劇中では核兵器として登場したアルゴリズムだが、「アルゴリズム」とはもともと何を指す言葉なのだろうか。この言葉は中央アジアのイスラム科学者アル=フワーリズミーが語源となっているが、現代では主に「目標を達成する際の方法や手順」という意味で使われる。数学における代表的なアルゴリズムの例としては、掛け算、割り算、素因数分解、高速フーリエ変換などが挙げられるが、認知心理学では「ヒューリスティックス」の対義語として用いられる。では、認知心理学におけるアルゴリズムとヒューリスティックとは一体何なのか?以下、両者の違いを簡単にまとめた。

【アルゴリズム】
正しく適用すれば、必ず正しい結果が得られる一連の手順のこと。100%正解に至る方法だが、すべての可能性を試すには膨大な時間と労力がかかる。
解決ルール:ある
客観性:高い
速さ:遅い
今まで取り扱ったことのない問題:対応できない

【ヒューリスティックス】
経験則や勘に基づいて正解を導き出す解決法のこと。100%正解に至る保証はないが、経験的に正解に至る可能性が高い解決法である。実施の難易度は低いが、間違った解に導かれることもある。
解決ルール:ない
客観性:低い
速さ:速い
今まで取り扱ったことのない問題:対応できる

『TENET テネット』におけるアルゴリズムとは、もともとエントロピーを減少させるためのひとつの原子力だった。アルゴリズムを使ってエントロピーを減少させれば、温暖化や資源の枯渇、海面上昇は元通りになり、自然環境も豊かになる。しかし最大のリスクとしてエントロピーを発明した科学者本人はもちろん、地球上の人類までもがすべて消滅してしまう可能性がある(=祖父殺しのパラドックス)。そのリスクを恐れた科学者は自分が発明したアルゴリズムを自ら9つに分け、使用されないよう過去に隠した。
原子力を「アルゴリズム」と命名したのが誰なのか明確な描写はなかったが、正しく適用すれば正解に至る(9つに分解された原子力を元通り組み立てればエントロピーが減少する)という意味では、非常に的確かつ学問的な命名であると言える。

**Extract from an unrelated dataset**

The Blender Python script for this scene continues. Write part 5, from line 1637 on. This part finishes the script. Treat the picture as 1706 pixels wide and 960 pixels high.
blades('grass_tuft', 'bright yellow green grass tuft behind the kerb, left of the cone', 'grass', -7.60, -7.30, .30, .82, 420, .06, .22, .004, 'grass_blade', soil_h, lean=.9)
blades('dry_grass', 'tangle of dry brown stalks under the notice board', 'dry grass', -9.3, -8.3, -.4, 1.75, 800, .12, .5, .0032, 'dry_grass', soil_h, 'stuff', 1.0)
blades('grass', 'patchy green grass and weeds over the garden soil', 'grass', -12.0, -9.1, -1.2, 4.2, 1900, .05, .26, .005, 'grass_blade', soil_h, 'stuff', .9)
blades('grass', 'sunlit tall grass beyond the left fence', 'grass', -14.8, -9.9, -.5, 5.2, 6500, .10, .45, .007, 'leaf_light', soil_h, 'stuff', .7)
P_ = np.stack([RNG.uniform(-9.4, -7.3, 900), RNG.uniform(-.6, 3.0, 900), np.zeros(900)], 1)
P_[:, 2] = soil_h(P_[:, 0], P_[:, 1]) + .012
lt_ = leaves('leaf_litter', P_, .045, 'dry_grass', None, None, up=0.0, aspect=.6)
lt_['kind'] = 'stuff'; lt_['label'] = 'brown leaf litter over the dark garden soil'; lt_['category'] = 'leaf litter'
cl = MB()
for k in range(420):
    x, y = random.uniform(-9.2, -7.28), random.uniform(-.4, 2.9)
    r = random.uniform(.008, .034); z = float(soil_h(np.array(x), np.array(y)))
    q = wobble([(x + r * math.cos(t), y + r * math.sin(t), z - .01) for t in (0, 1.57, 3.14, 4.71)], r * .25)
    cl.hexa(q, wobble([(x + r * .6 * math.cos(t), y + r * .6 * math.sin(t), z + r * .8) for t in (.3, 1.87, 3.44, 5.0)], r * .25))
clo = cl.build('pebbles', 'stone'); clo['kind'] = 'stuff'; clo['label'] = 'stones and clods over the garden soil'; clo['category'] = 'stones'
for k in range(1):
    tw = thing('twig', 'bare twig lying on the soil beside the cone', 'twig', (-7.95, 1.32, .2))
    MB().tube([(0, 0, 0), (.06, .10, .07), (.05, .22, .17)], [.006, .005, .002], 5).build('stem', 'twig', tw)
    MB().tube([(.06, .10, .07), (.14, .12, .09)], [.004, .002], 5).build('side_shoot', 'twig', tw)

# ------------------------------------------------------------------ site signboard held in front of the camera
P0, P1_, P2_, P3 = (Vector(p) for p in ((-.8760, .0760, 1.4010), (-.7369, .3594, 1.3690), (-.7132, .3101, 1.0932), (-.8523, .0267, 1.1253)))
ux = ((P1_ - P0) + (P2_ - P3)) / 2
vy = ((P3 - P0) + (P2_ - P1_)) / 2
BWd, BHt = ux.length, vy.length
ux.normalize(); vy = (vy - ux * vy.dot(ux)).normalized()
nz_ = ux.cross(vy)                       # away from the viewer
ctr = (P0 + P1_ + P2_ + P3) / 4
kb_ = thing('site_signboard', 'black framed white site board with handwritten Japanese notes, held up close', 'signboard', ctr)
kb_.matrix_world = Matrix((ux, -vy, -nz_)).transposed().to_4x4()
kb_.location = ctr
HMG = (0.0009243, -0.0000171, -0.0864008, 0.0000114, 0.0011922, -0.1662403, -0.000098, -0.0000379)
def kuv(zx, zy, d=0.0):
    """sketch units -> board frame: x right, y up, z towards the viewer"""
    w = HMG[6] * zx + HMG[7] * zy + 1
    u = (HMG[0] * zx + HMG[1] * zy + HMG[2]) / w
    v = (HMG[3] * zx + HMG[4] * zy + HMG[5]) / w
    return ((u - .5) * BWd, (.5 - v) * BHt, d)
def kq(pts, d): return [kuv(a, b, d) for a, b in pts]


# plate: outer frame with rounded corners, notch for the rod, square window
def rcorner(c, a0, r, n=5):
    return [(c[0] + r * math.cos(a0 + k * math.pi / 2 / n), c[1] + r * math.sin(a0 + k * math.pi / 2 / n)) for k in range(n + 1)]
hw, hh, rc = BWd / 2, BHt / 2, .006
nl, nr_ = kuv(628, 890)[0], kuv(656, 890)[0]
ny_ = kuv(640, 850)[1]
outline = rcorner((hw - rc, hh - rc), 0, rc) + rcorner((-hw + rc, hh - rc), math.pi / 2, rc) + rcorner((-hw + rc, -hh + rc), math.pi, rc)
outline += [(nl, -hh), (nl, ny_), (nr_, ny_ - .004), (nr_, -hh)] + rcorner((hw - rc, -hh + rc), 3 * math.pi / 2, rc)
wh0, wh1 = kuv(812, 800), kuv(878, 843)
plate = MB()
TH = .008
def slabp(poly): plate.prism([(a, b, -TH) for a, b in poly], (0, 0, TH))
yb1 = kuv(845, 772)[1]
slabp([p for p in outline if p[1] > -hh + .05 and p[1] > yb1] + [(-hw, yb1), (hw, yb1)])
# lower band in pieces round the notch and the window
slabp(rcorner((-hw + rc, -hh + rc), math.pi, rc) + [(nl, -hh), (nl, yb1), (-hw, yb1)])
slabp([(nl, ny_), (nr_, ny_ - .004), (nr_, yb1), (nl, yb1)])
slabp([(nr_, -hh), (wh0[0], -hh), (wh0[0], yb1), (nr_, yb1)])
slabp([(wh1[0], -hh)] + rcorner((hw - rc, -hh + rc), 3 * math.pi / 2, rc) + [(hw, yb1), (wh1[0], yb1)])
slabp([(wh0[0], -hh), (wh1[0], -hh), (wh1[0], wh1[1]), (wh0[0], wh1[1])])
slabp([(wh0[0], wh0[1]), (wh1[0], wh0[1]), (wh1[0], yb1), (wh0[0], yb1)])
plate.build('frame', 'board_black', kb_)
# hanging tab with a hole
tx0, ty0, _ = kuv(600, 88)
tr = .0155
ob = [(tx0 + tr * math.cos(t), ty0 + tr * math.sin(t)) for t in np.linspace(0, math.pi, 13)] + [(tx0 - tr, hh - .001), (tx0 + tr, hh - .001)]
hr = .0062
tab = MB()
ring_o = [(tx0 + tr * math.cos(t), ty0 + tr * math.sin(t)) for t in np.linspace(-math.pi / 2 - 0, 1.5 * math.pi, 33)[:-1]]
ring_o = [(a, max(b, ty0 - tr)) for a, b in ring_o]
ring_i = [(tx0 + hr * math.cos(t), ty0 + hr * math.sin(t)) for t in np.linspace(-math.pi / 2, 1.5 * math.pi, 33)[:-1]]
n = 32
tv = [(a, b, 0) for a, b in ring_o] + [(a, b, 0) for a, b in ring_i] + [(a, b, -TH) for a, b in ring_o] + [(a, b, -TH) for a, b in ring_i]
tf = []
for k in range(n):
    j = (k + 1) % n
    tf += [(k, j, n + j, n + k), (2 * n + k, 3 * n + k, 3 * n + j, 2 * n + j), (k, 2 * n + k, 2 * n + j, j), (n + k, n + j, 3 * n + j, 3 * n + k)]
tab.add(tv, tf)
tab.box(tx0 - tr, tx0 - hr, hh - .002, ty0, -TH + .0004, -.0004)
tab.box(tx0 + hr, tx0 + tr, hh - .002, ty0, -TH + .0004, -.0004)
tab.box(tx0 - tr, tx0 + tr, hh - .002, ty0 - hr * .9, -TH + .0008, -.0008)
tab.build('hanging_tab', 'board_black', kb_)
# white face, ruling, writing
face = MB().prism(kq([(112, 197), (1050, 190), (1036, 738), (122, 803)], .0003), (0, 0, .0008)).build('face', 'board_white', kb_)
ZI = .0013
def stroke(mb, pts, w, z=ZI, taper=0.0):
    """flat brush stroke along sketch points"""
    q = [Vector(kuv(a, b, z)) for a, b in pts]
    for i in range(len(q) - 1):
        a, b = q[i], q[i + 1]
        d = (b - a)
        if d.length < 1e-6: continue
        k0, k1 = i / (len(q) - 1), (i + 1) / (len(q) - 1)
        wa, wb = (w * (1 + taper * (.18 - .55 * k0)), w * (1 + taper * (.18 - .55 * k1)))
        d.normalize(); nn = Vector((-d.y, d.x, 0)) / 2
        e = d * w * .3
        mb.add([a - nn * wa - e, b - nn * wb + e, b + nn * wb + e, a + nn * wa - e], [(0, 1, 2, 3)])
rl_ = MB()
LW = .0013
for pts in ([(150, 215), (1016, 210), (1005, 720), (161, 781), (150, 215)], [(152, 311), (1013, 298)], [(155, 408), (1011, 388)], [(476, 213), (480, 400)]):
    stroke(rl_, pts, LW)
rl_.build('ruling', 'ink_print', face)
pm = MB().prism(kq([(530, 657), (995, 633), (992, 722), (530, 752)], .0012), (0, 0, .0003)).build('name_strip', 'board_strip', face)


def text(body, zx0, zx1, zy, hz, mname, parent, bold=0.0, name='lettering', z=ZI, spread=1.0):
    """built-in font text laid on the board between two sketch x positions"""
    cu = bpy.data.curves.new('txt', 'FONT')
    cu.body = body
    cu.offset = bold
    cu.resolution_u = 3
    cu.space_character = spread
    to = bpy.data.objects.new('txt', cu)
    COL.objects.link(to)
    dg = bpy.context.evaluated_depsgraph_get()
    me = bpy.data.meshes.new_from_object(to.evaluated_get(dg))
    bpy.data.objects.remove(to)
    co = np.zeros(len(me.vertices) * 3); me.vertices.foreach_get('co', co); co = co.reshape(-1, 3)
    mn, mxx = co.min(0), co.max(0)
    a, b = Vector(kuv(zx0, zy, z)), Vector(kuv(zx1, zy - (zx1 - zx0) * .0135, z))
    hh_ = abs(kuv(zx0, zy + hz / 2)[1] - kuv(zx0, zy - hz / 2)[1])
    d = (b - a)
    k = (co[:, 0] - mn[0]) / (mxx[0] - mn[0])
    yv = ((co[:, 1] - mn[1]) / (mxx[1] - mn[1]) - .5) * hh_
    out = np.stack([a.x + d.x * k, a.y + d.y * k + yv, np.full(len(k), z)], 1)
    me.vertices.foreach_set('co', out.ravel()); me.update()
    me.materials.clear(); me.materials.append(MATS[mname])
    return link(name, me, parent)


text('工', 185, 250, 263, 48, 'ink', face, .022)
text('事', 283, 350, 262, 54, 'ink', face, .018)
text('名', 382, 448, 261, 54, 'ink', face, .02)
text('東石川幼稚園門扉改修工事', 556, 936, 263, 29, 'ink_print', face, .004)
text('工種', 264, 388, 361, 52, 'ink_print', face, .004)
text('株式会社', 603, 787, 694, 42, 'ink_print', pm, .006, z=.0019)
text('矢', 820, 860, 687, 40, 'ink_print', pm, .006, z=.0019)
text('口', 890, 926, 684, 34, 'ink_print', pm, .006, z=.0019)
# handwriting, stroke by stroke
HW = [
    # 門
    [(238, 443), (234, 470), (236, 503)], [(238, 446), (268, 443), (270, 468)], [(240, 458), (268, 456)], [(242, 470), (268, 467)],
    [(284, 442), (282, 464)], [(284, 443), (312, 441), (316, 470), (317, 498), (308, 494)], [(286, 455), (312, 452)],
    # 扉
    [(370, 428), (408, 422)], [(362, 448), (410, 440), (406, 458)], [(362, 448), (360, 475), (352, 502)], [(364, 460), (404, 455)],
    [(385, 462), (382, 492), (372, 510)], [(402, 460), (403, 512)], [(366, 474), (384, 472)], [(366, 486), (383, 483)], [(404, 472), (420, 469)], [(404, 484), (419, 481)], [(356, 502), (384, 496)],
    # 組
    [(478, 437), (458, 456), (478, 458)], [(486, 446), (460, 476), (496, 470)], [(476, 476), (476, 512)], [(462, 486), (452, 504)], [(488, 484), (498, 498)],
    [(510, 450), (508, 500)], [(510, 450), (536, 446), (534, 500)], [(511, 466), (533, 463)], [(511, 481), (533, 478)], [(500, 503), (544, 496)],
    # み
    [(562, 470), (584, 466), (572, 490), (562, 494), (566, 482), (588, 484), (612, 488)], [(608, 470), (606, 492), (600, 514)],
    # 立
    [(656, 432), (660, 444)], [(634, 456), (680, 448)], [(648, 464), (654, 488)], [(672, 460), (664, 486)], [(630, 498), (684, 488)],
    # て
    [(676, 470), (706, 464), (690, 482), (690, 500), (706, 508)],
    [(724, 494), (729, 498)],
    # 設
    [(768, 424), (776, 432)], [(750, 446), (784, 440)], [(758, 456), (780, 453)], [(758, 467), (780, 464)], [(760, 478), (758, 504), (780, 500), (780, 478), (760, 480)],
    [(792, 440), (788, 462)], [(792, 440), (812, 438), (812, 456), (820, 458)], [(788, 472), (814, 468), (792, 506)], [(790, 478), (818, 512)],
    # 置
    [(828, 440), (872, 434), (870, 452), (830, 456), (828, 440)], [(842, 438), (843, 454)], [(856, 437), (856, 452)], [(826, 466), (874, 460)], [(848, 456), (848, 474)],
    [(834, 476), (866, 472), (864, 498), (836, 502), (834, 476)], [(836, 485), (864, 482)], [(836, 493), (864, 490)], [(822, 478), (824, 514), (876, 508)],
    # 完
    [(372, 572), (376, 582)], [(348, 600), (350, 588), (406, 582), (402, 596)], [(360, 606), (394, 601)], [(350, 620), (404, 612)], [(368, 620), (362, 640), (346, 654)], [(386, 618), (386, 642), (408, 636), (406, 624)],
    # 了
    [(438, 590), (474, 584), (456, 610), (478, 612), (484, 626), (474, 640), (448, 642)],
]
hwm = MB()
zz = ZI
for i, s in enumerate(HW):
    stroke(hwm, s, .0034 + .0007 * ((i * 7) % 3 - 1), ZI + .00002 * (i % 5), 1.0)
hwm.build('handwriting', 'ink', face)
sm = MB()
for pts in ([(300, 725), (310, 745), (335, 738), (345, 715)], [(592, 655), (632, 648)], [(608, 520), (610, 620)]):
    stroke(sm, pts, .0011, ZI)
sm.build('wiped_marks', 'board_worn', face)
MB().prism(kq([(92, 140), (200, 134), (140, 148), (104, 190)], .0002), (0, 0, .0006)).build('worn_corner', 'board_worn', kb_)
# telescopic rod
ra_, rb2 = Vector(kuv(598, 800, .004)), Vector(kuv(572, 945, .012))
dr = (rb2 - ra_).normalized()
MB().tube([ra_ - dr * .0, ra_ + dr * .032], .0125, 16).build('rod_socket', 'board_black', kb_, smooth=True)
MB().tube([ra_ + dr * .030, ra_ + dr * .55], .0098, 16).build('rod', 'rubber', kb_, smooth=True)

クリストファー・ノーラン監督は『インターステラー』で物理学に触れ、『ダンケルク』では戦争を、『TENET テネット』では物理学と戦争の両方に言及した。そして2023年に公開予定の新作『Oppenheimer』(原題)では、物理学の発展によって起こった戦争を描く。映画表現の新たな可能性に挑戦し続けるノーラン監督だが、一貫するテーマ性にも引き続き注目していきたい。